The idea of a slave is a symbol of mastery, an icon of the cultural hegemony of dominance that facilitated colonialism: “Buying slaves to break them represented a fantasy of mastery embodied in the public subjugation of another, a private omnipotence transmuted into public reputation” (107). The dehumanization of slaves offered buyers a sense of mastery and signified their prominence in the world of social and economic relations. The personhood of the slave could be systematically emptied out in order to make room for the slave’s function as a symbol.

The slave was sold as a cipher and “existed in a state of public erasure: they were unspeakable” (115). Slavery functioned through white men taking credit for the work of their slaves and performing their superiority by demeaning and discrediting human beings. Johnson argues that it was not so much that slave traders did not perceive slaves’ humanity, but that they profited from it. In the master-slave binary, slaves had to be subjugated in order for their masters to register their authority. Slaves were rebranded with their master’s surnames and physically branded by their violent attacks. Yet the identification between slave and master also revealed the traders’ absolute reliance upon their slaves, not only for their labor, but for conferring this identity.

The locus of slavery for Johnson is the slave pen, which is “the central symbol of slavery’s inexorable brutality” (187). Slaveholders produced literal signs known as “stereotypes” to advertise their wares. There were only two such signs produced by printers; one male and one female (189). These signs gestured toward the symbolic meaning of the slave, the promise of superiority magically conferred upon the buyer. This intoxicating promise generated a desire that was sustained by the peepholes that were built into the slave pens to facilitate scrutiny of the slaves by the buyers outside (2). Slaves’ objectification was responsible for transforming them into symbols of their masters’ social superiority.

Black and White

Of the many binaries through which master-slave power dichotomies and abuse are vindicated, the ideology surrounding “black” versus “white” is one of the most insidious. Objectification is integral to destructive social patterns, such as the reduction of a human being to a color. This simplification readied slaves to receive their buyers’ fantasies. Skin tone was a signifier of a slaves’ value in the market, helping to legitimize the sale of human beings through false categorization: “[W]hereas light-skinned women command a premium price in the market, light-skinned men did not” (151). Pale skin was associated with delicacy and housework in women but posed a threat in males who could more easily escape. Johnson refers to the racism of the slave pens as “a tool of the trade,” an ideology that legitimized and thus facilitated oppression (159).
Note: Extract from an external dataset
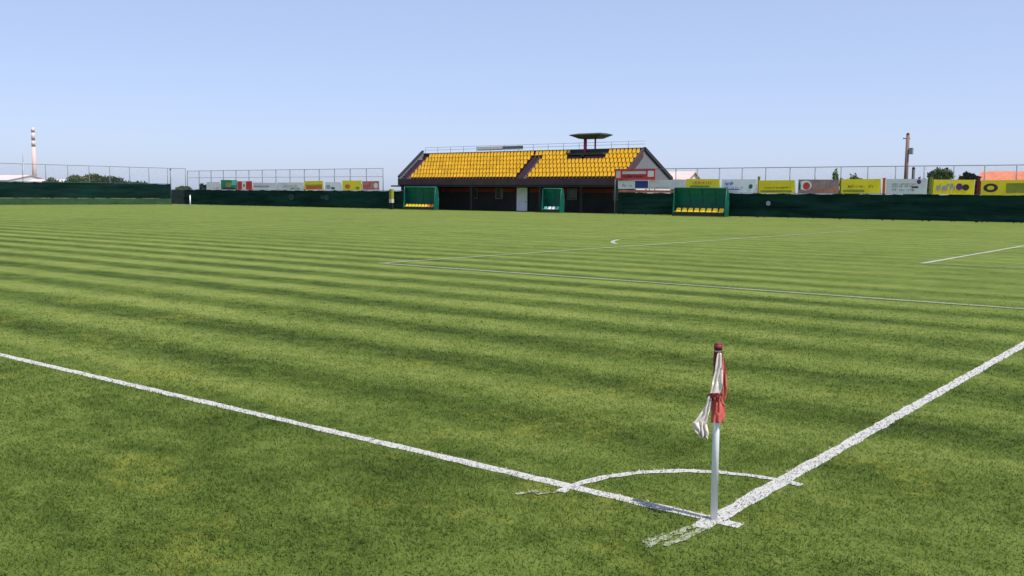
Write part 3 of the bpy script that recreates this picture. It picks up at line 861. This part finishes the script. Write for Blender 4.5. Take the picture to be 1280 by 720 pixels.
# ------------------------------------------------------------------ dugouts
def dugout(label, x0, x1, y, h, nseat, seat_mats, rz=0, group=None):
    w = x1 - x0; d = 0.95
    t = thing('dugout', label, 'dugout', ((x0 + x1) / 2, y, 0.0), rz, group)
    prof = [(d, .05), (d + .02, h * .55), (d - .10, h * .80), (d - .28, h * .95), (.52, h), (.36, h - .05)]
    bm = bmesh.new()
    A = [bm.verts.new((-w / 2, a, b)) for a, b in prof]; Bq = [bm.verts.new((w / 2, a, b)) for a, b in prof]
    A2 = [bm.verts.new((-w / 2, a + .03, b + .03)) for a, b in prof]; B2 = [bm.verts.new((w / 2, a + .03, b + .03)) for a, b in prof]
    for i in range(len(prof) - 1):
        bm.faces.new((A[i], A[i + 1], Bq[i + 1], Bq[i])); bm.faces.new((A2[i], B2[i], B2[i + 1], A2[i + 1]))
    mesh_obj('shell', bm, M['shelter'], t)
    for s in (-1, 1):
        bm = bmesh.new()
        pp = [(.05, .05), (.10, h * .35), (.33, h - .08)] + [(a - .02, b - .035) for a, b in prof[::-1][1:]]
        prism(bm, pp, 'x', s * w / 2 - (.03 if s > 0 else .0), s * w / 2 + (.0 if s > 0 else .03))
        mesh_obj('side_panel', bm, M['shelter'], t)
    bm = bmesh.new()
    n = max(2, int(round(w / 1.3)))
    for i in range(n + 1):
        x = -w / 2 + .02 + (w - .04) * i / n
        for (a, b), (c, e) in zip(prof[:-1], prof[1:]): tube(bm, (x, a - .03, b - .02), (x, c - .03, e - .02), .028, n=6)
    tube(bm, (-w / 2, .35, h - .05), (w / 2, .35, h - .05), .035, n=6)
    for s in (-1, 1): tube(bm, (s * w / 2, .02, 0), (s * w / 2, .36, h - .05), .035, n=6)
    mesh_obj('frame', bm, M['green_steel'], t)
    mesh_obj('bench_base', B_(-w / 2 + .1, w / 2 - .1, .02, .60, .05, .34), M['dark_steel'], t)
    first = {}
    for i in range(nseat):
        x = -w / 2 + .15 + (w - .3) * (i + .5) / nseat
        m = seat_mats[min(i, len(seat_mats) - 1)]
        if m not in first:
            b = bmesh.new(); seat_bm(b, 0, 0, 0, (w - .3) / nseat / .47)
            o = first[m] = mesh_obj('seat', b, M[m], t)
        else:
            o = first[m].copy(); COL.objects.link(o); o.parent = t
        o.location = (x, -.06, .20); o.scale = (1, .8, .55)
    return t
dugout('green dugout with yellow seats in front of the left end of the stand', -80.6, -75.6, 79.7, 2.75, 9, ['seat_d'] * 7 + ['seat_o'] * 2)
dugout('small narrow green dugout with white seats right of the grey door', -59.9, -57.5, 79.7, 2.62, 4, ['seat_t', 'seat_w', 'seat_w', 'seat_t'])
dugout('large green dugout with yellow seats right of the stand', -43.0, -37.6, 77.9, 2.72, 8, ['seat_d'] * 8)

# ------------------------------------------------------------------ advertising boards
def word(bm, x0, x1, z0, z1, y=-.032, dens=.55):
    """an unreadable line of lettering: upright strokes of uneven height"""
    x = x0
    h = z1 - z0
    while x < x1:
        w = h * random.uniform(.22, .5)
        if random.random() < .86:
            hh = h * random.choice((.7, .7, 1.0))
            box(bm, x, min(x + w * .38, x1), y, y + .006, z0, z0 + hh)
            if random.random() < .7: box(bm, x + w * .38 + .001, min(x + w, x1 + .01), y, y + .006, z0 + hh * random.choice((0, .4, .75)), z0 + hh * random.choice((.25 + .75, .8)))
        x += w * random.uniform(1.15, 1.5)

def board(label, x0, x1, z0, z1, base, prints=(), y=79.9, name='advertising_banner', group='advertising banners above the windscreen'):
    t = thing(name, label, 'banner', ((x0 + x1) / 2, y, z0 + random.uniform(-.035, .035)), random.uniform(-.012, .012), group)
    t.rotation_euler.x = random.uniform(-.05, .03); t.rotation_euler.y = random.uniform(-.012, .012)
    w, h = x1 - x0, z1 - z0
    bm = bmesh.new()
    n = 10
    for i in range(n):
        a, b = -w / 2 + w * i / n, -w / 2 + w * (i + 1) / n
        box(bm, a, b, -.02, .02, 0, h)
    bmesh.ops.remove_doubles(bm, verts=bm.verts, dist=1e-5)
    mesh_obj('panel', bm, M[base], t)
    bm = bmesh.new()
    tube(bm, (-w / 2, .05, -.1), (-w / 2, .05, h + .04), .025, n=6); tube(bm, (w / 2, .05, -.1), (w / 2, .05, h + .04), .025, n=6)
    mesh_obj('frame', bm, M['galv'], t)
    for qi, q in enumerate(prints):
        dy = -.004 * qi
        kind, m, a, b, c, e = q                     # fractions of the width and the height
        X0, X1, Z0, Z1 = -w / 2 + w * a, -w / 2 + w * b, h * c, h * e
        bm = bmesh.new()
        if kind == 'w':
            word(bm, X0, X1, Z0, Z1, -.032 + dy); nm = 'lettering'
        elif kind == 'r':
            box(bm, X0, X1, -.027 + dy, -.0225 + dy, Z0, Z1); nm = 'printed_field'
        else:
            ro = (Z1 - Z0) / 2; cx, cz = (X0 + X1) / 2, (Z0 + Z1) / 2
            sx = (X1 - X0) / 2 / ro
            ri = ro * (.5 if kind == 'o' else 0)
            k = 22
            if ri:
                for i in range(k):
                    p = []
                    for rr, j in ((ri, i), (ro, i), (ro, i + 1), (ri, i + 1)):
                        an = 2 * math.pi * j / k; p.append(bm.verts.new((cx + sx * rr * math.cos(an), -.034 + dy, cz + rr * math.sin(an))))
                    bm.faces.new(p)
                r_ = bmesh.ops.extrude_face_region(bm, geom=bm.faces[:])
                bmesh.ops.translate(bm, verts=[g for g in r_['geom'] if isinstance(g, bmesh.types.BMVert)], vec=(0, .006, 0))
            else:
                prism(bm, [(cx + sx * ro * math.cos(2 * math.pi * i / k), cz + ro * math.sin(2 * math.pi * i / k)) for i in range(k)], 'y', -.030 + dy, -.027 + dy)
            nm = 'emblem'
        mesh_obj(nm, bm, M[m], t)
    return t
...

Of course, white buyers were purchasing superiority, indexed in the race: “As the experienced guide of the eyes of the inexperienced, slaves’ bodies were made racially legible” (161). Yet, there were plenty of instances of pale-skinned slaves being set to work in the fields, and dark-skinned house slaves. The details of racial profiling conferred upon white buyers a sense of their arbitrative power, and slaveholders went so far as to value slaves on the basis of family heritage, character, and comportment: “The racialized meaning of that body, the color assigned to it and the weight given to its various physical features in describing it, depended upon the examiner rather than examined” (157). The ethical charade that facilitated slavery was propped up by the “one drop rule” of absolute racial difference, an invention that was written into law. Simultaneously, Johnson shows, race was projected onto slaves’ bodies in whatever way was most convenient for the whites involved.